_MATERIAL PROVIDED_
__________________________________________________

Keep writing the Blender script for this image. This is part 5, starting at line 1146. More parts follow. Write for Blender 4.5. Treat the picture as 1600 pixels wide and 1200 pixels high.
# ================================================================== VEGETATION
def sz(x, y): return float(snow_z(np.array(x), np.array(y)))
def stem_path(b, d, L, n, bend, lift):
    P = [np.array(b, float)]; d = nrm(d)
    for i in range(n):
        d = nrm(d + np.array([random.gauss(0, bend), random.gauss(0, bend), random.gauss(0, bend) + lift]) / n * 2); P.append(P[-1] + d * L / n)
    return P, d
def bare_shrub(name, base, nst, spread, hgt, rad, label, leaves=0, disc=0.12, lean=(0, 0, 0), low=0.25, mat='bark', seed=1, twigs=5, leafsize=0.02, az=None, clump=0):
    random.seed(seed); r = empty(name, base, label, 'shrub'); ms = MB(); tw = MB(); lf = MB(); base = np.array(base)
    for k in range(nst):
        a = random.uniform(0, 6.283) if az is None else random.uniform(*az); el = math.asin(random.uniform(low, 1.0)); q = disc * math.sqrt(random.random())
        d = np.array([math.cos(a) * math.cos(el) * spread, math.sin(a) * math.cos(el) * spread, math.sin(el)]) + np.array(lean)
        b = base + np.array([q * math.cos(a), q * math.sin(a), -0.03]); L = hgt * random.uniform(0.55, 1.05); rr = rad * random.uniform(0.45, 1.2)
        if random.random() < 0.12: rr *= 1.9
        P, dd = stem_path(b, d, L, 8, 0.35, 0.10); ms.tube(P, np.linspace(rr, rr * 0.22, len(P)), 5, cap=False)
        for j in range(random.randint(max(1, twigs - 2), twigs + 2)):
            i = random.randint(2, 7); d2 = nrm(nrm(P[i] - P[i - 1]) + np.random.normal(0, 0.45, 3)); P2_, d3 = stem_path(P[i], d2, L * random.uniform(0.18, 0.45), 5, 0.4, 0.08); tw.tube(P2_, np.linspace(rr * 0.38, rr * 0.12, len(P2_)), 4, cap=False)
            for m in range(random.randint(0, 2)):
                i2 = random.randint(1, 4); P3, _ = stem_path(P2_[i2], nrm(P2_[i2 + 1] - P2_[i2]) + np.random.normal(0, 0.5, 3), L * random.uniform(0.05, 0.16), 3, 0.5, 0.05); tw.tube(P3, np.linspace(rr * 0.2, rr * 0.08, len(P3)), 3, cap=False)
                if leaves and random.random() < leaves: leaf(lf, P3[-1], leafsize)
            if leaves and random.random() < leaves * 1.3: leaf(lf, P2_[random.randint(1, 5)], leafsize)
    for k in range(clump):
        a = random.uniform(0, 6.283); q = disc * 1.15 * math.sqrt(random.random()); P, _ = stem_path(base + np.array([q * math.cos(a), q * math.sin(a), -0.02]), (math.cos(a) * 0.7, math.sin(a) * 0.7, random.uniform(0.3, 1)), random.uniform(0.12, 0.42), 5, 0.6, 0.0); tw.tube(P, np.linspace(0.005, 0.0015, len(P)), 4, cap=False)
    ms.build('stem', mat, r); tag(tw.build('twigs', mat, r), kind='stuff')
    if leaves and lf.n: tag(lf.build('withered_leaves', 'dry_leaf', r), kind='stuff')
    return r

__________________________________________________

_SHORT EXERCISE_
Set down the listing in full, keeping every word exactly as it is.

_REPLY TO THE EXERCISE_
Keep writing the Blender script for this image. This is part 5, starting at line 1146. More parts follow. Write for Blender 4.5. Treat the picture as 1600 pixels wide and 1200 pixels high.
# ================================================================== VEGETATION
def sz(x, y): return float(snow_z(np.array(x), np.array(y)))
def stem_path(b, d, L, n, bend, lift):
    P = [np.array(b, float)]; d = nrm(d)
    for i in range(n):
        d = nrm(d + np.array([random.gauss(0, bend), random.gauss(0, bend), random.gauss(0, bend) + lift]) / n * 2); P.append(P[-1] + d * L / n)
    return P, d
def bare_shrub(name, base, nst, spread, hgt, rad, label, leaves=0, disc=0.12, lean=(0, 0, 0), low=0.25, mat='bark', seed=1, twigs=5, leafsize=0.02, az=None, clump=0):
    random.seed(seed); r = empty(name, base, label, 'shrub'); ms = MB(); tw = MB(); lf = MB(); base = np.array(base)
    for k in range(nst):
        a = random.uniform(0, 6.283) if az is None else random.uniform(*az); el = math.asin(random.uniform(low, 1.0)); q = disc * math.sqrt(random.random())
        d = np.array([math.cos(a) * math.cos(el) * spread, math.sin(a) * math.cos(el) * spread, math.sin(el)]) + np.array(lean)
        b = base + np.array([q * math.cos(a), q * math.sin(a), -0.03]); L = hgt * random.uniform(0.55, 1.05); rr = rad * random.uniform(0.45, 1.2)
        if random.random() < 0.12: rr *= 1.9
        P, dd = stem_path(b, d, L, 8, 0.35, 0.10); ms.tube(P, np.linspace(rr, rr * 0.22, len(P)), 5, cap=False)
        for j in range(random.randint(max(1, twigs - 2), twigs + 2)):
            i = random.randint(2, 7); d2 = nrm(nrm(P[i] - P[i - 1]) + np.random.normal(0, 0.45, 3)); P2_, d3 = stem_path(P[i], d2, L * random.uniform(0.18, 0.45), 5, 0.4, 0.08); tw.tube(P2_, np.linspace(rr * 0.38, rr * 0.12, len(P2_)), 4, cap=False)
            for m in range(random.randint(0, 2)):
                i2 = random.randint(1, 4); P3, _ = stem_path(P2_[i2], nrm(P2_[i2 + 1] - P2_[i2]) + np.random.normal(0, 0.5, 3), L * random.uniform(0.05, 0.16), 3, 0.5, 0.05); tw.tube(P3, np.linspace(rr * 0.2, rr * 0.08, len(P3)), 3, cap=False)
                if leaves and random.random() < leaves: leaf(lf, P3[-1], leafsize)
            if leaves and random.random() < leaves * 1.3: leaf(lf, P2_[random.randint(1, 5)], leafsize)
    for k in range(clump):
        a = random.uniform(0, 6.283); q = disc * 1.15 * math.sqrt(random.random()); P, _ = stem_path(base + np.array([q * math.cos(a), q * math.sin(a), -0.02]), (math.cos(a) * 0.7, math.sin(a) * 0.7, random.uniform(0.3, 1)), random.uniform(0.12, 0.42), 5, 0.6, 0.0); tw.tube(P, np.linspace(0.005, 0.0015, len(P)), 4, cap=False)
    ms.build('stem', mat, r); tag(tw.build('twigs', mat, r), kind='stuff')
    if leaves and lf.n: tag(lf.build('withered_leaves', 'dry_leaf', r), kind='stuff')
    return r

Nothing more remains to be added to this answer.